> _Input data_:
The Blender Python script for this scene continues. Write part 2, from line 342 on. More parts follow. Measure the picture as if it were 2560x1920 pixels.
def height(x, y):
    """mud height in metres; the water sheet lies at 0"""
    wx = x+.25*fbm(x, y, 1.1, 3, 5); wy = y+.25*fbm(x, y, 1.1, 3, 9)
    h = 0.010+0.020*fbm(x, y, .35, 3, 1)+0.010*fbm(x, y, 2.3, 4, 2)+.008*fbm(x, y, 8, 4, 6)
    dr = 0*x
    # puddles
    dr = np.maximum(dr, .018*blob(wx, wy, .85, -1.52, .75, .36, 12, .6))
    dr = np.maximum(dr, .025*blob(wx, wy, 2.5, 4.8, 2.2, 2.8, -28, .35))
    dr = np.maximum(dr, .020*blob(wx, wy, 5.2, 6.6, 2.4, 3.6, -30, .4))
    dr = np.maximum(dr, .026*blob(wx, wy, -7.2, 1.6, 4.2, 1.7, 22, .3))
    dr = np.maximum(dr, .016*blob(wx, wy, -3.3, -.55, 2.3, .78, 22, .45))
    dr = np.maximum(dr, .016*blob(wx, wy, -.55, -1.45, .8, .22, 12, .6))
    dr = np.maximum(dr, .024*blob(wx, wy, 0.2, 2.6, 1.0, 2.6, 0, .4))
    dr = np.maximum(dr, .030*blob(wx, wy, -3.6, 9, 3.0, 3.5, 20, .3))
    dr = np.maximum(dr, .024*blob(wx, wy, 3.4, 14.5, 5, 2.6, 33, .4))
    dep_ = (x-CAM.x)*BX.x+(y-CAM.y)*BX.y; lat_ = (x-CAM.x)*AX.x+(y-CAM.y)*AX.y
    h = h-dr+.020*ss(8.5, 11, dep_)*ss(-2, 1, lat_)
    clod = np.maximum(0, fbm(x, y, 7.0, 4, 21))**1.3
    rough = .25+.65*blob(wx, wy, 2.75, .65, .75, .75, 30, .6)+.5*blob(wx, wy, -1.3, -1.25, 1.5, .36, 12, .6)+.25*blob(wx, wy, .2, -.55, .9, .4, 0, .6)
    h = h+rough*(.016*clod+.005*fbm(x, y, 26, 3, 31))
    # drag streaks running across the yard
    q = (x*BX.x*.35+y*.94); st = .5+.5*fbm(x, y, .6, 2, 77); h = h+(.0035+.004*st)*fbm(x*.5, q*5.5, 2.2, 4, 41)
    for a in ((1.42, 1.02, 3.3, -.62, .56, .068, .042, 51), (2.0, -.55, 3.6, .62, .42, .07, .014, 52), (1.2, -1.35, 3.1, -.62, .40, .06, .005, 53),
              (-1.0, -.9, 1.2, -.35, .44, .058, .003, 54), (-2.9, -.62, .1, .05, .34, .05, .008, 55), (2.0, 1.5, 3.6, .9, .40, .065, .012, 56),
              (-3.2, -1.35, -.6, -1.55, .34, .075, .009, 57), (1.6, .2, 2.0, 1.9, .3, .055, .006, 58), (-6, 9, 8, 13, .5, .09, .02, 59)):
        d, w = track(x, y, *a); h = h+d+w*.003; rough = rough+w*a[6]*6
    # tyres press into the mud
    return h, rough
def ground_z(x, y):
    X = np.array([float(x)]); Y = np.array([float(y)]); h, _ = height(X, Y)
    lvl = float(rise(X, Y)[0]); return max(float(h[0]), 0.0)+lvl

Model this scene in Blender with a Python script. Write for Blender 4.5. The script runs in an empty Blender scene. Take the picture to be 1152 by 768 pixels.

> _Problem requirements_:
Search the entries for the word "scene", then gather every line that has it.

> _Exercise answer_:
The Blender Python script for this scene continues. Write part 2, from line 342 on. More parts follow. Measure the picture as if it were 2560x1920 pixels.
Model this scene in Blender with a Python script. Write for Blender 4.5. The script runs in an empty Blender scene. Take the picture to be 1152 by 768 pixels.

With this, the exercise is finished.